Community

$10M Leveraged in District Funds to Preserve Affordable Housing

D.C. Mayor Muriel Bowser has announced Capital Impact Partners and Local Initiatives Support Corporation-DC as the manager for the District’s $10 million Affordable Housing Preservation Fund. The March 13 announcement follows the appointment of Ana Lopez Van Balen as the District’s first Affordable Housing Preservation officer.

The Mayor’s Housing Preservation Strike Force recommended creation of the fund, located within the Department of Housing and Community Development, to increase the preservation of affordable housing in the District.

“As we work to create and preserve more affordable housing across all eight wards, the Preservation Fund will allow us to move more quickly and to leverage private investments in order to maximize our investments and reach more Washingtonians,” Bowser said. “Capital Impact Partners and LISC-DC both have deep, long-standing commitments to affordable housing and my Administration looks forward to working together to get this money out the door and into preservation projects.”

The Mayor’s Housing Preservation Strike Force recommended the creation of a private-public preservation fund as one of six critical strategies to preserve affordable rental housing in the District. Bowser invested $10 million in local funds for the Housing Preservation Fund in DHCD’s FY18 Budget, which was approved by the DC Council. The fund managers will each receive $5 million.

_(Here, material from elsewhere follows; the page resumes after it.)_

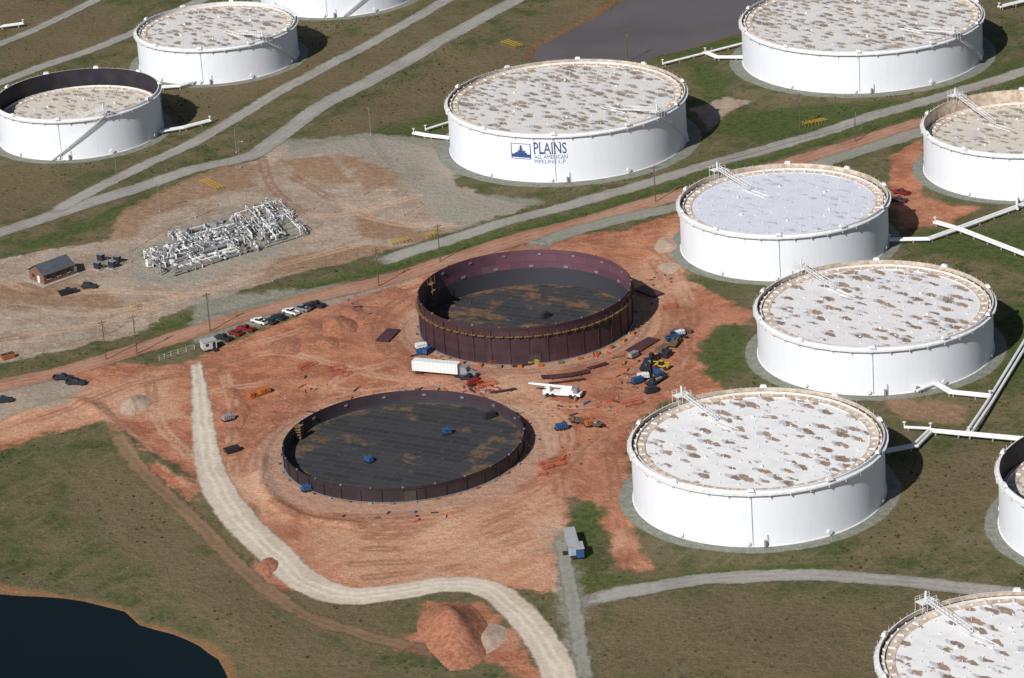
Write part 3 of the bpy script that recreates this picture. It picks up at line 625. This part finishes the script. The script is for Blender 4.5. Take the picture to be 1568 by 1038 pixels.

Capital Impact Partners, a Certified Community Development Financial Institution (CDFI) based in Arlington, Virginia, has disbursed more than $2 billion to revitalize low- to moderate-income communities over the last 30 years. LISC-DC, over its 30-year history, has preserved over 3,700 units of affordable housing in the District.

“The fund managers will allow us to move more nimbly and quickly to acquire properties that we want to preserve as affordable housing,” said DHCD Director Polly Donaldson. “We are glad to take another significant step in implementing another tool in the mayor’s toolbox, one that—by the end of this year, will preserve more safe and affordable housing for District residents.”

“As Chair of the Committee on Housing and Neighborhood Revitalization, I look forward to this fund becoming a reliable tool for assisting the city in preserving the many affordable units that we have across the city,” said Council member Anita Bonds. “This will not only help our working class but be of great support to our senior population. I applaud DHCD for moving forward with this effort so quickly.”

Along with other private and philanthropic investments, the $10 million will be used to grow the fund to approximately $30 million. These monies will quickly provide short-term bridge acquisition and predevelopment financing to eligible borrowers. Properties targeted for fund investments are occupied multi-family housing of over five units, in which at least 50 percent of units are currently affordable to households earning up to 80 percent of the median family income.

The companies were selected from responses to a DHCD solicitation in late 2017 seeking the following qualifications: (1) a substantial record of affordable housing and community development lending nationally and/or in the District during the last five years; (2) a strong record of success in its lending activities; (3) access to its own private funds to invest in the Fund or the solid commitment of monies to create the Fund; (4) ready to immediately proceed with implementing the Fund; and (5) a substantial record of providing technical assistance and pre-development loans to developers.

Since coming into office, the Bowser Administration has sparked the creation or preservation of more 10,400 affordable units, with another 2,950 in preconstruction. In Fiscal Year 2017, the District made historic investments in affordable housing, getting more than $138 million in Housing Production Trust Fund financing out the door to support 23 projects that will produce or preserve more than 1,900 affordable units.

The District’s multi-pronged approach to housing production and preservation, homeownership, and development of vacant properties is winning national recognition. On Sept. 11, the District was selected for the Urban Land Institute’s Larson Housing Policy Leadership Award. This annual award, provided by ULI’s Terwilliger Center for Housing, recognizes innovative ways the public sector is addressing the nation’s affordable housing crisis.